## Rows from a 3D scene dataset
[BEGIN]
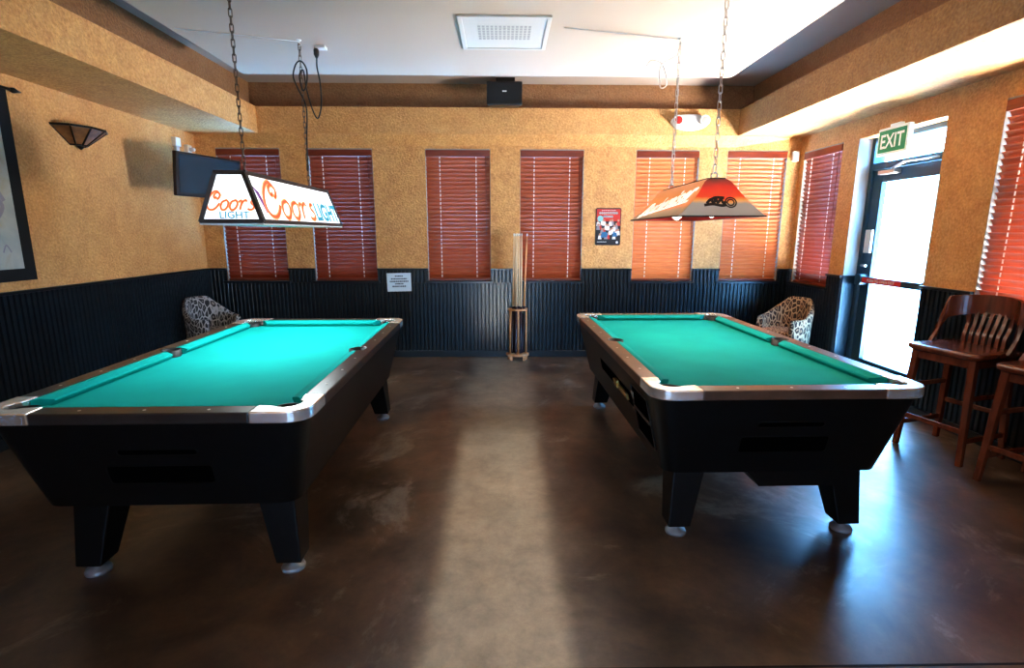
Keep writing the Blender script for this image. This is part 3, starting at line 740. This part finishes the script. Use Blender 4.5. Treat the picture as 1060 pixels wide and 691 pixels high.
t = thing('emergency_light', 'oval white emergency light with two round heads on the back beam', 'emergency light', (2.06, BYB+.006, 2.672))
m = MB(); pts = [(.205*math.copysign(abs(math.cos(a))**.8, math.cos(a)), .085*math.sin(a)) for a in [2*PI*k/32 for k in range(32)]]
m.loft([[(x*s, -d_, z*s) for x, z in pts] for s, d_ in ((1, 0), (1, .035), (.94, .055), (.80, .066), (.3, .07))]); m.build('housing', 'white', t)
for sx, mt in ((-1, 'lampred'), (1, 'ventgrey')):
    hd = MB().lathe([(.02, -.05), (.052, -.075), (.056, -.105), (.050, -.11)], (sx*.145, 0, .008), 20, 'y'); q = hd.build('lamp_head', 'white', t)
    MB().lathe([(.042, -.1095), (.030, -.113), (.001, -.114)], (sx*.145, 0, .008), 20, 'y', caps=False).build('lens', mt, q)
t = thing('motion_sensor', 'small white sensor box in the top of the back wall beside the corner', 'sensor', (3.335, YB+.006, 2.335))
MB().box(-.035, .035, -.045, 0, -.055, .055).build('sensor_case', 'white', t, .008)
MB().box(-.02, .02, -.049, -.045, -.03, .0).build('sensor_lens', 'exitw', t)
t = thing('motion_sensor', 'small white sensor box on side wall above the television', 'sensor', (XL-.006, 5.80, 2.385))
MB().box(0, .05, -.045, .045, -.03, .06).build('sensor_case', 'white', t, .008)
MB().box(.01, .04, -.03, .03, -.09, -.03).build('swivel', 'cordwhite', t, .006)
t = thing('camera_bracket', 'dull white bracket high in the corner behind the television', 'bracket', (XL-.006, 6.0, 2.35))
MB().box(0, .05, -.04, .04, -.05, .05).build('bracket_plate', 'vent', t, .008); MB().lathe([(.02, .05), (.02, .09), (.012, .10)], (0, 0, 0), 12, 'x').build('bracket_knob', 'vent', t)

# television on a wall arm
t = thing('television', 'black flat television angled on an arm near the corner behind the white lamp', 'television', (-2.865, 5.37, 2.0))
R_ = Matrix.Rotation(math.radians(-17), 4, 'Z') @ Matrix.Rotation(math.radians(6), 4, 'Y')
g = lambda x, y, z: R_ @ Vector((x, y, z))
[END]
[BEGIN]
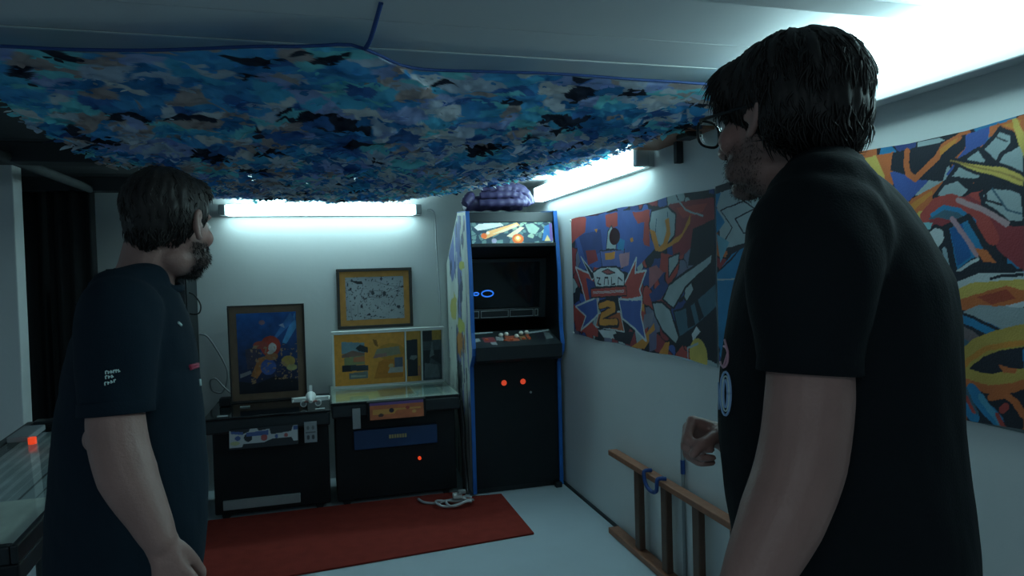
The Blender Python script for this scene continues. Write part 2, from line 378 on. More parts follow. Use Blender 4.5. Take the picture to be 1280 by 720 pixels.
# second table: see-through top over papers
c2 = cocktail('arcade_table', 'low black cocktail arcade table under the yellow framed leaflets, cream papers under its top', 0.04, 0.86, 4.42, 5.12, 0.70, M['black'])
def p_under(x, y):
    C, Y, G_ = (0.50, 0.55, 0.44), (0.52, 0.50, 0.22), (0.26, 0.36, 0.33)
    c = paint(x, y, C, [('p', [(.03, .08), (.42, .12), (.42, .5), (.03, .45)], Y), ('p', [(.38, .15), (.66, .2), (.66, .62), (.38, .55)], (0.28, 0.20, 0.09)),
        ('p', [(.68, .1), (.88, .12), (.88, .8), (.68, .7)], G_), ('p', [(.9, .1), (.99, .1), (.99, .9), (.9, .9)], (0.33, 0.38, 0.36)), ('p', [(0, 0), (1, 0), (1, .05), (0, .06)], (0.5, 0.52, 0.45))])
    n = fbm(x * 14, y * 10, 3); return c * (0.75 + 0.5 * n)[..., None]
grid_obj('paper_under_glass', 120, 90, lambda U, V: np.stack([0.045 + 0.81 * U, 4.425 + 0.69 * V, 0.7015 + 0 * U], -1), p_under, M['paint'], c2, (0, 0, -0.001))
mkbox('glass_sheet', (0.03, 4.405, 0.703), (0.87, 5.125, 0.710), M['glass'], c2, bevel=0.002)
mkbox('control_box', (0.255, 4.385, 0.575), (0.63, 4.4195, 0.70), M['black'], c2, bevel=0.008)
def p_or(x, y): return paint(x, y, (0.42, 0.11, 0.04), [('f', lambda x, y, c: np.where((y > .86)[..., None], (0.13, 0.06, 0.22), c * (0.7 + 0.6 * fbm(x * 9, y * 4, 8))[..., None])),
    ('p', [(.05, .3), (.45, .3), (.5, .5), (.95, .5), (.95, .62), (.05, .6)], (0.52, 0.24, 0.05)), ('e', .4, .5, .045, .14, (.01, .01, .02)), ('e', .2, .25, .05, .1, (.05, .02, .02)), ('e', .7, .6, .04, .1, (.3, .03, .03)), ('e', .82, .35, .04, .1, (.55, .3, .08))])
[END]
## Written exercise
Copy all lines from the listing that contain "script".

## Answer to this problem
Keep writing the Blender script for this image. This is part 3, starting at line 740. This part finishes the script. Use Blender 4.5. Treat the picture as 1060 pixels wide and 691 pixels high.
The Blender Python script for this scene continues. Write part 2, from line 378 on. More parts follow. Use Blender 4.5. Take the picture to be 1280 by 720 pixels.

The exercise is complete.